When was the last time someone hugged you? What kinds of emotions did you feel? Did you squeeze tightly? Did you let go too soon? The children in the Panda group are learning about hugs and the meaningful emotions behind them. As the children begin their day, the hugs start immediately upon entering the room. Some children might be sensitive from their transition away from their parents and may appreciate the extra emotional gesture, while others may need some alone time before engaging with their peers. While expressing emotion may seem like a simple thing, identifying and communicating how they feel is a huge developmental milestone for this age group.

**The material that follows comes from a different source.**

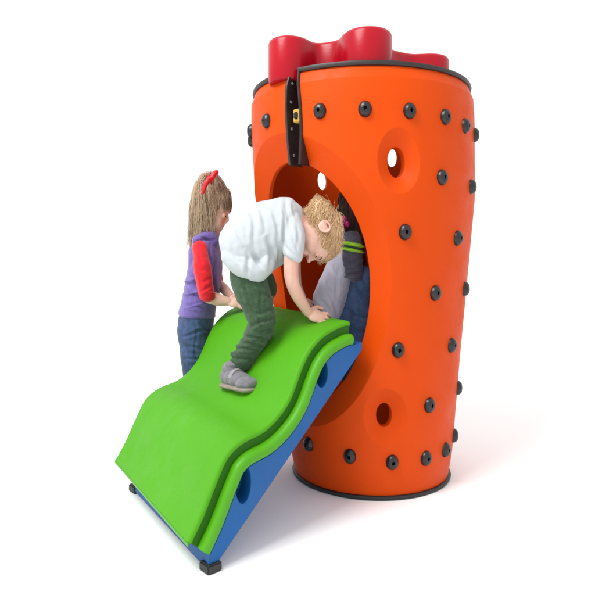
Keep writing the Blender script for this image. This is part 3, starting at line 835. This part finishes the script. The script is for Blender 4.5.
hand(b, P(366, 290, 2.62), (.35, -.1, -.9), (0, -1, 0), (.5, -.4, .3), .10, .4, .3)
b.sw([(336, 332, 2.50, 7), (351, 312, 2.49, 6), (363, 286, 2.455, 6), (361, 335, 2.46, 6), (352, 400, 2.46, 7), (350, 466, 2.47, 6)])
b.sw([(330, 326, 2.58, 9), (354, 322, 2.62, 7), (352, 400, 2.62, 7), (350, 446, 2.62, 6)])
b.build('body', M['skin'], kid, .003, 4)
K3.face(kid)
b = Blob()
b.sw([(354, 231, 2.55, 8, 6, 11), (351, 240, 2.54, 12, 10, 23, 20), (345, 257, 2.53, 14.5, 14, 27, 20), (339, 275, 2.53, 15.5, 14, 27, 20), (332.5, 292, 2.52, 17, 12, 27, 25), (328, 305, 2.52, 17.5, 8, 27, 32), (326, 312, 2.52, 16, 5, 26, 34)])
b.build('top', M['lilac'], kid, .0036, 5, folds((1, .4, .3), 15, .004, .3, .04, 41), creases=[
    (324, 278, 338, 316, 1.8, 5), (332, 266, 338, 300, 1.7, 4.5), (339, 258, 336, 284, 1.5, 4), (318, 292, 330, 314, 1.6, 4), (330, 290, 342, 300, 1.5, 3.5)])
b = Blob()
b.sw([(351, 239, 2.48, 9, 9, 10, 20), (352.5, 250, 2.43, 10.8, 10, 10.5), (353, 262, 2.41, 9.8, 10, 10), (355, 274, 2.415, 8.2, 7, 8.5), (358, 280, 2.44, 7, 5, 7)])
for y in (262, 270, 275): b.px(353.5, y, 2.41, 10.6, 2.2, 10.3, -15)
sv = b.build('sleeve', M['greyknit'], kid, .003, 3, folds((.4, .4, 1), 20, .003, .4, .04, 51), creases=[(343, 262, 362, 259, 1.3, 3.5), (344, 271, 361, 273, 1.3, 3.5), (346, 238, 356, 244, 1.2, 2.5)])
for y in (244.5, 250.5):
    b = Blob(); b.px(352.6, y, 2.42, 12.2, 2.5, 12.8, 12)
    b.build('reflective_stripe', M['neon'], sv, .002, 2)
b = Blob(); b.sw([(352, 240, 2.60, 9), (360, 266, 2.64, 8.5), (365, 284, 2.62, 7)]); b.build('sleeve', M['greyknit'], kid, .0034, 4)
b = Blob()
b.sw([(325, 312, 2.52, 15, 8, 25, 32), (328, 324, 2.51, 16, 12, 25), (334, 330, 2.50, 15, 12, 20)])
b.sw([(336, 330, 2.50, 12, 12, 13), (350, 312, 2.49, 10, 11, 12), (363, 277, 2.45, 10.5, 11, 12), (363, 292, 2.45, 12, 12, 12), (361, 330, 2.46, 12.5), (357, 380, 2.47, 11), (352, 440, 2.46, 10.5), (350, 468, 2.47, 11, 7, 11)])
b.sw([(332, 326, 2.58, 14), (354, 318, 2.62, 12), (354, 360, 2.62, 11), (350, 420, 2.62, 10), (349, 444, 2.62, 10.5, 6, 10.5)])
b.build('jeans', M['jeans_light'], kid, .0036, 4, folds((.6, .4, .5), 15, .004, .4, .04, 61), creases=[
    (352, 272, 366, 284, 1.5, 4.5), (352, 296, 372, 300, 1.5, 4.5), (356, 284, 360, 320, 1.3, 3.5), (348, 312, 366, 318, 1.4, 4)])
for x_, D_ in ((350, 2.47), (349, 2.62)):
    z0_ = P(x_, 0, D_); shoe(kid, (z0_[0]-.04, D_, .006), (z0_[0]+.115, D_+.03, .006), (0, 0, 1))
paths = []
gl3 = np.linalg.inv(K3.T) @ np.array([0, 0, -1.]); gl3 /= np.linalg.norm(gl3)
def keep3(p):
    f, u, r = p-CC
    return u > -.28 and not (f > .22 and u < .16)
for p in scalp(3200, keep3):
    paths.append((grow(K3, p, lambda q, t: gl3+np.array([-.1, 0, .1]), rng.uniform(.35, .6), 9, .09*rng.uniform(.5, 1.4), .12, .4), float(np.clip(rng.normal(.5, .28), 0, 1))))
hr = strands('hair', M['hair_dark'], kid, paths, .0013)
b = Blob(); K3.e(b, -.07, .12, 0, .475, .405, .385)
Fv = K3.T @ np.array([1, 0, 0]); Uv = K3.T @ np.array([0, 1, 0]); Fv /= np.linalg.norm(Fv); Uv /= np.linalg.norm(Uv)
b.build('hair_roots', M['scalp_dark'], hr, .004, 2, clip=[(Vector(K3.p(.16, -.02, 0)), Vector(Fv*.72-Uv*.69))])
b = Blob(); b.px(344.5, 219, 2.46, 3.6, 3.2, 3); b.px(342.5, 225, 2.46, 3.0, 4.2, 3, 15); b.px(347.5, 224, 2.46, 2.6, 3.6, 3, -15)
b.build('hair_clip', M['clip'], hr, .002, 2)
#KIDS1#

# ---------------------------------------------------------------- light
w = bpy.data.worlds.new('World'); bpy.context.scene.world = w; w.use_nodes = True
w.node_tree.nodes['Background'].inputs[0].default_value = (1, 1, 1, 1)
w.node_tree.nodes['Background'].inputs[1].default_value = 1.1
def area(name, loc, target, size, power, col=(1, 1, 1)):
    l = bpy.data.lights.new(name, 'AREA'); l.shape = 'DISK'; l.size = size; l.energy = power; l.color = col
    o = bpy.data.objects.new(name, l); C.objects.link(o); o.location = loc
    o.rotation_mode = 'QUATERNION'; o.rotation_quaternion = (Vector(target)-Vector(loc)).to_track_quat('-Z', 'Y')
area('softbox_lamp', (-2.0, .3, 4.5), (.1, 2.4, .6), 2.4, 235)

cam = bpy.data.cameras.new('camera'); co = bpy.data.objects.new('camera', cam); C.objects.link(co)
co.location = (0, 0, HC); co.rotation_euler = (math.radians(90), 0, 0)
cam.sensor_width = 36; cam.lens = 36*F/595; cam.shift_y = -40.5/595; cam.clip_end = 500; cam.clip_start = .05
bpy.context.scene.camera = co
vs = bpy.context.scene.view_settings; vs.view_transform = 'Standard'; vs.look = 'None'; vs.gamma = 1; vs.exposure = 0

The children have been developing language to help them navigate hugs between each other, using two-word phrases such as "no hug," "yes hug," "need space," and so on. They are learning to identify their own emotions and use spoken language to express themselves outwardly to the people around them. The children, in turn, are also learning the clues and cues that help them understand someone else's emotions, and how to respond accordingly. For example, if one child says they do not want a hug, then the other child cannot insist upon the hug just because that is what they want. They are gaining experience and developing sensitivity that allows them to respect the other child's emotional state and wait until the child is ready for the hug. "The children are learning to navigate this emerging behavior [hugging] which is a learned behavior, and we, as teachers, are guiding them through these first experiences," said Lead Teacher Ashley. For example, some children will come up behind someone and hug them, which can surprise the children and upset them. The teachers then help guide children through these interactions by telling the children to hug "tummy-to-tummy" so that they can see each other's face and no one will be surprised. This creates some of the most heartfelt moments between the children as they comfort their friends who may be upset at any point throughout the day.
We may not think that boundaries are something children understand at this age, but these children have proven otherwise. Some children stretch out their arms to their peers, gesturing to see if a hug is acceptable at that time and respecting the boundaries of the other child if they do or do not want a hug. This also crosses over into their social-emotional development as they learn about their own emotions and how other people may feel.
All of the hugs create a positive environment throughout the Panda group and even affect other parts of the day, like mealtime. Lead Teacher Ashley expressed that earlier in the year, children would sit down for their meal and then leave as soon as they were done. However, now that hugging has brought forth so much more language from the children, there are more interactions and conversations that the children engage in. "They talk to each other, calling each other's names and waving at one another while they eat, and it's so fun to watch the child discover how to build relationships and the basics of trust and understanding, "she said.
A hug is a simple act of kindness that can be overlooked as adults, but the children of the Panda group have reminded us of how meaningful a hug can be.